Give all the lines below again, exactly, with no pictures.

+-------+

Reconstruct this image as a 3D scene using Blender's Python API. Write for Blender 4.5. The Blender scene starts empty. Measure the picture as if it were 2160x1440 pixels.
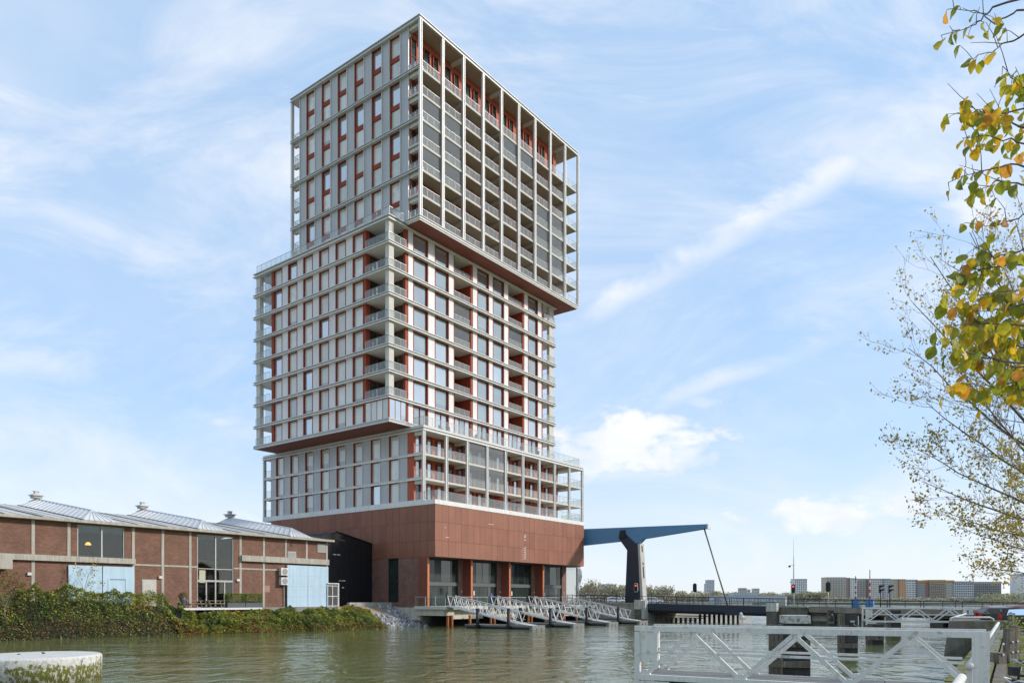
import bpy, bmesh, math, random
import numpy as np
from mathutils import Vector, Matrix, Quaternion
R = math.radians
random.seed(7); RNG = np.random.default_rng(7)
scene = bpy.context.scene
COL = scene.collection

# ------------------------------------------------------------------ camera
F = 1583.25; HY = 1265.6; CAMZ = 3.2          # focal length / horizon row in pixels of a 2160 px wide frame
cam_d = bpy.data.cameras.new('camera'); cam = bpy.data.objects.new('camera', cam_d); COL.objects.link(cam)
cam_d.sensor_width = 36.0; cam_d.lens = F/2160*36; cam_d.shift_y = (HY-720)/2160
cam_d.clip_start = 0.1; cam_d.clip_end = 9000
cam.location = (0, 0, CAMZ); cam.rotation_euler = (R(90), 0, 0)
scene.camera = cam

# ------------------------------------------------------------------ sun, sky, exposure
SUN_AZ = 91.0; SUN_EL = 29.0                  # azimuth from +Y towards +X
sun_dir = Vector((math.sin(R(SUN_AZ))*math.cos(R(SUN_EL)), math.cos(R(SUN_AZ))*math.cos(R(SUN_EL)), math.sin(R(SUN_EL))))
sl = bpy.data.lights.new('sun', 'SUN'); sl.energy = 2.1; sl.angle = R(5); sl.color = (1.0, 0.94, 0.86)
so = bpy.data.objects.new('sun', sl); COL.objects.link(so)
so.rotation_euler = sun_dir.to_track_quat('Z', 'Y').to_euler()
scene.view_settings.view_transform = 'Standard'; scene.view_settings.look = 'None'
scene.view_settings.gamma = 1.0; scene.view_settings.exposure = 0.72
try: scene.view_settings.use_curve_mapping = False
except Exception: pass
scene.cycles.use_denoising = True
scene.cycles.max_bounces = 7; scene.cycles.transparent_max_bounces = 24
scene.cycles.glossy_bounces = 3; scene.cycles.diffuse_bounces = 3; scene.cycles.transmission_bounces = 4
scene.cycles.caustics_reflective = False; scene.cycles.caustics_refractive = False

class NT:
    """tiny node-tree helper"""
    def __init__(s, tree): s.t = tree; s.n = tree.nodes; s.l = tree.links
    def new(s, typ, **kw):
        n = s.n.new(typ)
        for k, v in kw.items(): setattr(n, k, v)
        return n
    def put(s, sock, v):
        if hasattr(v, 'links') or isinstance(v, bpy.types.NodeSocket): s.l.new(v, sock)
        elif v is not None: sock.default_value = v
    def math(s, op, a, b=None, c=None, clamp=False):
        n = s.new('ShaderNodeMath', operation=op); n.use_clamp = clamp
        s.put(n.inputs[0], a)
        if b is not None: s.put(n.inputs[1], b)
        if c is not None: s.put(n.inputs[2], c)
        return n.outputs[0]
    def dot(s, a, b):
        n = s.new('ShaderNodeVectorMath', operation='DOT_PRODUCT'); s.put(n.inputs[0], a); s.put(n.inputs[1], b); return n.outputs['Value']
    def vmul(s, a, b):
        n = s.new('ShaderNodeVectorMath', operation='MULTIPLY'); s.put(n.inputs[0], a); s.put(n.inputs[1], b); return n.outputs[0]
    def noise(s, vec, scale=1, detail=4, rough=.55, dist=0, out=0):
        n = s.new('ShaderNodeTexNoise'); s.put(n.inputs['Vector'], vec); n.inputs['Scale'].default_value = scale
        n.inputs['Detail'].default_value = detail; n.inputs['Roughness'].default_value = rough; n.inputs['Distortion'].default_value = dist
        return n.outputs[out]
    def ramp(s, v, lo, hi, a=0., b=1., smooth=True):
        n = s.new('ShaderNodeMapRange'); n.interpolation_type = 'SMOOTHSTEP' if smooth else 'LINEAR'
        s.put(n.inputs[0], v); s.put(n.inputs[1], lo); s.put(n.inputs[2], hi); s.put(n.inputs[3], a); s.put(n.inputs[4], b); return n.outputs[0]
    def mix(s, f, a, b):
        n = s.new('ShaderNodeMix', data_type='RGBA'); s.put(n.inputs[0], f); s.put(n.inputs[6], a); s.put(n.inputs[7], b); return n.outputs[2]
    def comb(s, x, y, z):
        n = s.new('ShaderNodeCombineXYZ'); s.put(n.inputs[0], x); s.put(n.inputs[1], y); s.put(n.inputs[2], z); return n.outputs[0]
    def sep(s, v):
        n = s.new('ShaderNodeSeparateXYZ'); s.put(n.inputs[0], v); return n.outputs

def C4(c): return (c[0], c[1], c[2], 1.0)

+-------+

## THE REPLY:
Reconstruct this image as a 3D scene using Blender's Python API. Write for Blender 4.5. The Blender scene starts empty. Measure the picture as if it were 2160x1440 pixels.
import bpy, bmesh, math, random
import numpy as np
from mathutils import Vector, Matrix, Quaternion
R = math.radians
random.seed(7); RNG = np.random.default_rng(7)
scene = bpy.context.scene
COL = scene.collection

# ------------------------------------------------------------------ camera
F = 1583.25; HY = 1265.6; CAMZ = 3.2          # focal length / horizon row in pixels of a 2160 px wide frame
cam_d = bpy.data.cameras.new('camera'); cam = bpy.data.objects.new('camera', cam_d); COL.objects.link(cam)
cam_d.sensor_width = 36.0; cam_d.lens = F/2160*36; cam_d.shift_y = (HY-720)/2160
cam_d.clip_start = 0.1; cam_d.clip_end = 9000
cam.location = (0, 0, CAMZ); cam.rotation_euler = (R(90), 0, 0)
scene.camera = cam

# ------------------------------------------------------------------ sun, sky, exposure
SUN_AZ = 91.0; SUN_EL = 29.0                  # azimuth from +Y towards +X
sun_dir = Vector((math.sin(R(SUN_AZ))*math.cos(R(SUN_EL)), math.cos(R(SUN_AZ))*math.cos(R(SUN_EL)), math.sin(R(SUN_EL))))
sl = bpy.data.lights.new('sun', 'SUN'); sl.energy = 2.1; sl.angle = R(5); sl.color = (1.0, 0.94, 0.86)
so = bpy.data.objects.new('sun', sl); COL.objects.link(so)
so.rotation_euler = sun_dir.to_track_quat('Z', 'Y').to_euler()
scene.view_settings.view_transform = 'Standard'; scene.view_settings.look = 'None'
scene.view_settings.gamma = 1.0; scene.view_settings.exposure = 0.72
try: scene.view_settings.use_curve_mapping = False
except Exception: pass
scene.cycles.use_denoising = True
scene.cycles.max_bounces = 7; scene.cycles.transparent_max_bounces = 24
scene.cycles.glossy_bounces = 3; scene.cycles.diffuse_bounces = 3; scene.cycles.transmission_bounces = 4
scene.cycles.caustics_reflective = False; scene.cycles.caustics_refractive = False

class NT:
    """tiny node-tree helper"""
    def __init__(s, tree): s.t = tree; s.n = tree.nodes; s.l = tree.links
    def new(s, typ, **kw):
        n = s.n.new(typ)
        for k, v in kw.items(): setattr(n, k, v)
        return n
    def put(s, sock, v):
        if hasattr(v, 'links') or isinstance(v, bpy.types.NodeSocket): s.l.new(v, sock)
        elif v is not None: sock.default_value = v
    def math(s, op, a, b=None, c=None, clamp=False):
        n = s.new('ShaderNodeMath', operation=op); n.use_clamp = clamp
        s.put(n.inputs[0], a)
        if b is not None: s.put(n.inputs[1], b)
        if c is not None: s.put(n.inputs[2], c)
        return n.outputs[0]
    def dot(s, a, b):
        n = s.new('ShaderNodeVectorMath', operation='DOT_PRODUCT'); s.put(n.inputs[0], a); s.put(n.inputs[1], b); return n.outputs['Value']
    def vmul(s, a, b):
        n = s.new('ShaderNodeVectorMath', operation='MULTIPLY'); s.put(n.inputs[0], a); s.put(n.inputs[1], b); return n.outputs[0]
    def noise(s, vec, scale=1, detail=4, rough=.55, dist=0, out=0):
        n = s.new('ShaderNodeTexNoise'); s.put(n.inputs['Vector'], vec); n.inputs['Scale'].default_value = scale
        n.inputs['Detail'].default_value = detail; n.inputs['Roughness'].default_value = rough; n.inputs['Distortion'].default_value = dist
        return n.outputs[out]
    def ramp(s, v, lo, hi, a=0., b=1., smooth=True):
        n = s.new('ShaderNodeMapRange'); n.interpolation_type = 'SMOOTHSTEP' if smooth else 'LINEAR'
        s.put(n.inputs[0], v); s.put(n.inputs[1], lo); s.put(n.inputs[2], hi); s.put(n.inputs[3], a); s.put(n.inputs[4], b); return n.outputs[0]
    def mix(s, f, a, b):
        n = s.new('ShaderNodeMix', data_type='RGBA'); s.put(n.inputs[0], f); s.put(n.inputs[6], a); s.put(n.inputs[7], b); return n.outputs[2]
    def comb(s, x, y, z):
        n = s.new('ShaderNodeCombineXYZ'); s.put(n.inputs[0], x); s.put(n.inputs[1], y); s.put(n.inputs[2], z); return n.outputs[0]
    def sep(s, v):
        n = s.new('ShaderNodeSeparateXYZ'); s.put(n.inputs[0], v); return n.outputs

def C4(c): return (c[0], c[1], c[2], 1.0)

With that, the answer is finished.